Su Corriere.it leggo un articolo intitolato “Il fotografo e il selfie che gli è costato la carriera, ma ha salvato gli animali” che riprende una storia ormai risalente al 2011, di cui avevo già parlato in altra sede e che è diventata presenza costante tra gli aneddoti che racconto nei miei corsi per tenere sveglia l’attenzione della platea e per far comprendere alcuni risvolti del concetto di pubblico dominio.

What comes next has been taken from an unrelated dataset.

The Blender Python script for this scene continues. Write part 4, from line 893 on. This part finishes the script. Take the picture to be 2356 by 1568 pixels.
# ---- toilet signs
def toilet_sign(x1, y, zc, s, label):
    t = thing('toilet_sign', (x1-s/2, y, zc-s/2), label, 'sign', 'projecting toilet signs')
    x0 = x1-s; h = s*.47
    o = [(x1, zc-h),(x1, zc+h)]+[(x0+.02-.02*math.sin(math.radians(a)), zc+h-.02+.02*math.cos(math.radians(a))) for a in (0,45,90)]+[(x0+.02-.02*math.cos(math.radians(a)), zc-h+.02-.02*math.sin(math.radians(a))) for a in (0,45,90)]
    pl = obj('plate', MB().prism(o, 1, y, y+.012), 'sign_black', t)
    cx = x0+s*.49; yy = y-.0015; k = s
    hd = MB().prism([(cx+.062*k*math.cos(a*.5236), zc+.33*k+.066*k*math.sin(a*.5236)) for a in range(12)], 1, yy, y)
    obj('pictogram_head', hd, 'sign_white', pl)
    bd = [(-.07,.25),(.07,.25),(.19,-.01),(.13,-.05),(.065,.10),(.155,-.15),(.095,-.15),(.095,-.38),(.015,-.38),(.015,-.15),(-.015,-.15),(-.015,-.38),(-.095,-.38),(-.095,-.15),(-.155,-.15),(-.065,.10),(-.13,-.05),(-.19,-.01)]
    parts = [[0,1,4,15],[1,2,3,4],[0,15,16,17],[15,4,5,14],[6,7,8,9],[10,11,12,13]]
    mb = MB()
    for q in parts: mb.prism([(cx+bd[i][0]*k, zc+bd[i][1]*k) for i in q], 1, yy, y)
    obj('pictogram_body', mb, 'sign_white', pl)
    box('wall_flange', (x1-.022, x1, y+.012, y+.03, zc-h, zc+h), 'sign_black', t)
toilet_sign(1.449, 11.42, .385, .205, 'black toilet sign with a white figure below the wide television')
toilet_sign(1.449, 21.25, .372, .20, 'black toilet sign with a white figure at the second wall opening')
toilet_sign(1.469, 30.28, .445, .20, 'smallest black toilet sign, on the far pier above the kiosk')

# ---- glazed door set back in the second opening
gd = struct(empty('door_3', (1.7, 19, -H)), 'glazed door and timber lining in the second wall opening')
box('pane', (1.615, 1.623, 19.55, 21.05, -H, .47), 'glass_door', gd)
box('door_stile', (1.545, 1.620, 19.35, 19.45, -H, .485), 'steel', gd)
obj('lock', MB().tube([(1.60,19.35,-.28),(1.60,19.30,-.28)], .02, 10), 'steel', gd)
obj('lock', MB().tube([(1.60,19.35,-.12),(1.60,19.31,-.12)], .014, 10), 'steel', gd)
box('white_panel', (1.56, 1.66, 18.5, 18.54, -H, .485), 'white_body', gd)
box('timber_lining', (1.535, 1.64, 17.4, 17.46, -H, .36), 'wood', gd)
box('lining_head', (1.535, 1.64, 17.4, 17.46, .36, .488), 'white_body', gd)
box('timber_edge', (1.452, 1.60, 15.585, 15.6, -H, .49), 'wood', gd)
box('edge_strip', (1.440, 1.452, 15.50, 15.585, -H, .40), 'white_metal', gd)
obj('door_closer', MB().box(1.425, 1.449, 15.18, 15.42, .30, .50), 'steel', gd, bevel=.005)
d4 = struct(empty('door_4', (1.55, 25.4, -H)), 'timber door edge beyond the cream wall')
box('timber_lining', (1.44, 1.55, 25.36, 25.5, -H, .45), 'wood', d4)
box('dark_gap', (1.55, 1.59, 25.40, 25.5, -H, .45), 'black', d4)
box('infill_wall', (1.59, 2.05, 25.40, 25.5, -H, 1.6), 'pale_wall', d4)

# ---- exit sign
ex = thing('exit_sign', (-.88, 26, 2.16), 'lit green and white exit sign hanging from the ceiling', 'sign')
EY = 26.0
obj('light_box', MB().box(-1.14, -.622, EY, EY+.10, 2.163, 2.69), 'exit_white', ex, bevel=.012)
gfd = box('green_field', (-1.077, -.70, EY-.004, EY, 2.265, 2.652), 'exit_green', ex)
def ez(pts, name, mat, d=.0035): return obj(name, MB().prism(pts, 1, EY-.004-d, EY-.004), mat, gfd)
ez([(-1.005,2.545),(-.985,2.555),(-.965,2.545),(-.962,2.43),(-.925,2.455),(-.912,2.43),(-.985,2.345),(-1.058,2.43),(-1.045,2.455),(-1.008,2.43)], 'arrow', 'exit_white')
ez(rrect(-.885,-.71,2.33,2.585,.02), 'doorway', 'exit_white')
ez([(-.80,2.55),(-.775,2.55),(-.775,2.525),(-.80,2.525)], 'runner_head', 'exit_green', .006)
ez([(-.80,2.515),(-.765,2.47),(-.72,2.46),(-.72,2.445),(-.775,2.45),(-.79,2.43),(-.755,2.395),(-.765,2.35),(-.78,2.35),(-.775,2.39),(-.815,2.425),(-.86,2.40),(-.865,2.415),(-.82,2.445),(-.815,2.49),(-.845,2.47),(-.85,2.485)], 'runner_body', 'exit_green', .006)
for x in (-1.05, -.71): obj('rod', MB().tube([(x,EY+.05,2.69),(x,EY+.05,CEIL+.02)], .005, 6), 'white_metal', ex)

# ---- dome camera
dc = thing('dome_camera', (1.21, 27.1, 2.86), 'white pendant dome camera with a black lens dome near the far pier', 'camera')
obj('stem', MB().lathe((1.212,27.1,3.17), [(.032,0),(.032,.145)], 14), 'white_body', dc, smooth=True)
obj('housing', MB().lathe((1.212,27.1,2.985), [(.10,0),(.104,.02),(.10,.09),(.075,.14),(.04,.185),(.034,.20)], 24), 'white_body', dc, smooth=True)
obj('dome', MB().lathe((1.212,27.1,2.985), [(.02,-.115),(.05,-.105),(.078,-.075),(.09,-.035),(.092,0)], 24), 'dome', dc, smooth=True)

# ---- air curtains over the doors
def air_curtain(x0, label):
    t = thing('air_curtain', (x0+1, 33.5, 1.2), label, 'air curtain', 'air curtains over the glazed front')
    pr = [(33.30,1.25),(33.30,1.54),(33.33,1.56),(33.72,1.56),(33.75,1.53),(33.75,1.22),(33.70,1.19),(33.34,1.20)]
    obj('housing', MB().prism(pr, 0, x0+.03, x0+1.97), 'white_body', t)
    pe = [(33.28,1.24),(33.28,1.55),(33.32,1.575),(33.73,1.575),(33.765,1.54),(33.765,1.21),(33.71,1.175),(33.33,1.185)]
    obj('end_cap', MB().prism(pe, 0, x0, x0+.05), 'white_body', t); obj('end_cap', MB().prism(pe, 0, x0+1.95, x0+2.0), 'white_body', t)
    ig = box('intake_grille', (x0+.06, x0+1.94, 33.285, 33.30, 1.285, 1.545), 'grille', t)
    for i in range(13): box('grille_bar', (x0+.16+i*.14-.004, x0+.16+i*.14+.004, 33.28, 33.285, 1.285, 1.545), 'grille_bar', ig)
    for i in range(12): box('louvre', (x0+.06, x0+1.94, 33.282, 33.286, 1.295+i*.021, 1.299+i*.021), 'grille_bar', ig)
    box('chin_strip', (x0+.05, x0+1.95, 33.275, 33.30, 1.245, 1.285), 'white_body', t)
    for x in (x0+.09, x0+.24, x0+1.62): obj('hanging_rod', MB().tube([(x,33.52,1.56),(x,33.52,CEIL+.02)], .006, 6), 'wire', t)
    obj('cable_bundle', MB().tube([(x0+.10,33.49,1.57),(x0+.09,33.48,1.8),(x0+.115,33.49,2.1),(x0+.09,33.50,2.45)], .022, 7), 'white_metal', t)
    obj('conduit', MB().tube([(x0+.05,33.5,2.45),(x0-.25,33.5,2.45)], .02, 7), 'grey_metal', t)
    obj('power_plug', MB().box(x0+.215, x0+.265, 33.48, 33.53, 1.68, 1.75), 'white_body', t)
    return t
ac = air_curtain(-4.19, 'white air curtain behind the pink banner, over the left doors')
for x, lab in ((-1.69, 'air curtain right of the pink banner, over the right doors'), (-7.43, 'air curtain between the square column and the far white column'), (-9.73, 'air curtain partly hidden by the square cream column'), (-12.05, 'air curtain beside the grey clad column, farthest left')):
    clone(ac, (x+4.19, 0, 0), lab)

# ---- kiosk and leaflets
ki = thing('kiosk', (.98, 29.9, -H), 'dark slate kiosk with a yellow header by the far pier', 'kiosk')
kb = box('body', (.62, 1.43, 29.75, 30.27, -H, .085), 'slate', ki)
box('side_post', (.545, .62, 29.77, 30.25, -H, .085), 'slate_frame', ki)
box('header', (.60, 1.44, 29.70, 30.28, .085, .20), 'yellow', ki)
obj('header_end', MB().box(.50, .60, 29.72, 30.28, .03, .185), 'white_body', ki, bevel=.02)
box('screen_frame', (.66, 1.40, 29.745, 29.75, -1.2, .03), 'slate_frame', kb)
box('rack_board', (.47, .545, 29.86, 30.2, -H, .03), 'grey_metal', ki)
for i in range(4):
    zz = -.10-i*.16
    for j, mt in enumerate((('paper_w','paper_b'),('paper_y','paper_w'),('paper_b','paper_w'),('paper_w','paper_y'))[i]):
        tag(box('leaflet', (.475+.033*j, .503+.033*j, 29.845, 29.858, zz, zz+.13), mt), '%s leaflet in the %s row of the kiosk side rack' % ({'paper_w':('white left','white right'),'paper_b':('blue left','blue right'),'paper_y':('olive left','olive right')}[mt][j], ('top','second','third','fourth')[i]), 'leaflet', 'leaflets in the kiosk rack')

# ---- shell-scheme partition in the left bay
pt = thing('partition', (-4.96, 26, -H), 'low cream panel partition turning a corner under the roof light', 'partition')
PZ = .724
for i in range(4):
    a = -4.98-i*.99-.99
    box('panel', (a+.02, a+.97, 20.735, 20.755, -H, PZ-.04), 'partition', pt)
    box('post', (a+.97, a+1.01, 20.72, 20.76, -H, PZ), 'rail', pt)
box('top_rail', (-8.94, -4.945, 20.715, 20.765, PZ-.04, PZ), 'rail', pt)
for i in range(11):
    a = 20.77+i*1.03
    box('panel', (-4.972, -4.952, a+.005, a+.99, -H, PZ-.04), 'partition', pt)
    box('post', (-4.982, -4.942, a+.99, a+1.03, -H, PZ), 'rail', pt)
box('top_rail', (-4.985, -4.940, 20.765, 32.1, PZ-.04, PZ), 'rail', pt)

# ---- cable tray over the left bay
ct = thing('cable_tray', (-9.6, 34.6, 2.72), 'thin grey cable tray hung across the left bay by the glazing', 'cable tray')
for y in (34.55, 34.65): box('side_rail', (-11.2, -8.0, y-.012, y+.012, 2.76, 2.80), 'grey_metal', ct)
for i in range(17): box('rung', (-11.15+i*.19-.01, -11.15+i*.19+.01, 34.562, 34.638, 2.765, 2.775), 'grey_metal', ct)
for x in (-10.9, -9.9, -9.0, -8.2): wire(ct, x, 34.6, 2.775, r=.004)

Per chi se la fosse persa, posso riassumere così: un fotografo documentarista britannico, David Slater, durante un set fotografico in un parco naturale frequentato da varie scimmie, posiziona le fotocamere e ad un certo punto una femmina di macaco prende tra le zampe anteriori una delle fotocamere e inizia a giocarci. Involontariamente la bestiola clicca proprio il tasto per lo scatto realizzando quello che lo stesso Slater ha annunciato al mondo come il primo selfie animale della storia. Nelle due immagini realizzate sembra infatti che la scimmia stesse per mettersi in posa e per sorridere. Piccolo problema: dichiarando che gli scatti erano stati realizzati dalla scimmia e non da lui, è sorto il dubbio se il fotografo potesse davvero vantare un copyright. La community di Wikipedia e dei progetti connessi, dopo varie discussioni interne, ha ritenuto di pubblicare la foto come opera in pubblico dominio, in quanto nella maggior parte delle legislazioni, il copyright scatta quando c’è creatività (anche minima); e difficilmente si può attribuire a un animale un atto creativo in senso pieno. Non solo: nella legge statunitense si trova proprio una norma che esclude la titolarità di diritti d’autore per gli animali. Risultato: il selfie del macaco viene pubblicato su Wikimedia Commons e taggato come “opera in pubblico dominio” (si veda l’immagine qui sopra, che riporta anche il tipico disclaimer di pubblico dominio utilizzato nei progetti della Wikimedia Foundation); e da lì viene prelevato e ripubblicato liberamente in varie fonti.
Il fotografo, invece di provare a fare buon viso a cattivo gioco, ad esempio cercando di cavalcare l’onda della notorietà mondiale che questo episodio poteva offrirgli, non la prende molto bene e sceglie la strada della battaglia legale. Una battaglia da cui pare uscito non molto bene, da quanto riporta l’articolo del Corriere della Sera: “Il caso è tornato in tribunale la scorsa settimana a San Francisco. Ma per Slater è ormai una battaglia troppo dispendiosa. Il fotografo racconta infatti al Daily Mail di aver impegnato nelle spese legali tutto quello che aveva, di aver ipotecato la piccola casa di Chepstow, in Inghilterra, dove vive con la moglie e la figlia, di non avere soldi per mandare la piccola in scuole valide.”
E ovviamente è tutta colpa di quei “cattivoni” di Wikipedia! Prosegue infatti l’articolo: “poi Wikipedia ha ‘rubato’ la foto dal suo blog e l’ha pubblicata con la dicitura «libera da diritti» ed è stata la fine.”
Massimo rispetto per la vicenda personale: ognuno ha i suoi problemi in un periodo di crisi economica come quello che stiamo vivendo. Tuttavia io faccio davvero fatica a comprendere come il destino di un creativo professionista possa dipendere così tanto dal copyright di una sola unica immagine. E forse fin dall’inizio Slater avrebbe potuto gestire meglio questa opportunità. A mio avviso avrebbe infatti potuto – come già detto – sfruttare al meglio la notorietà derivatagli da questa vicenda; ma soprattutto concentrare le sue risorse non tanto in sterili battaglie legali quanto nel lavorare sul personal branding e sulla realizzazione di altre immagini di qualità, magari proprio sulla falsa riga del “monkey selfie”.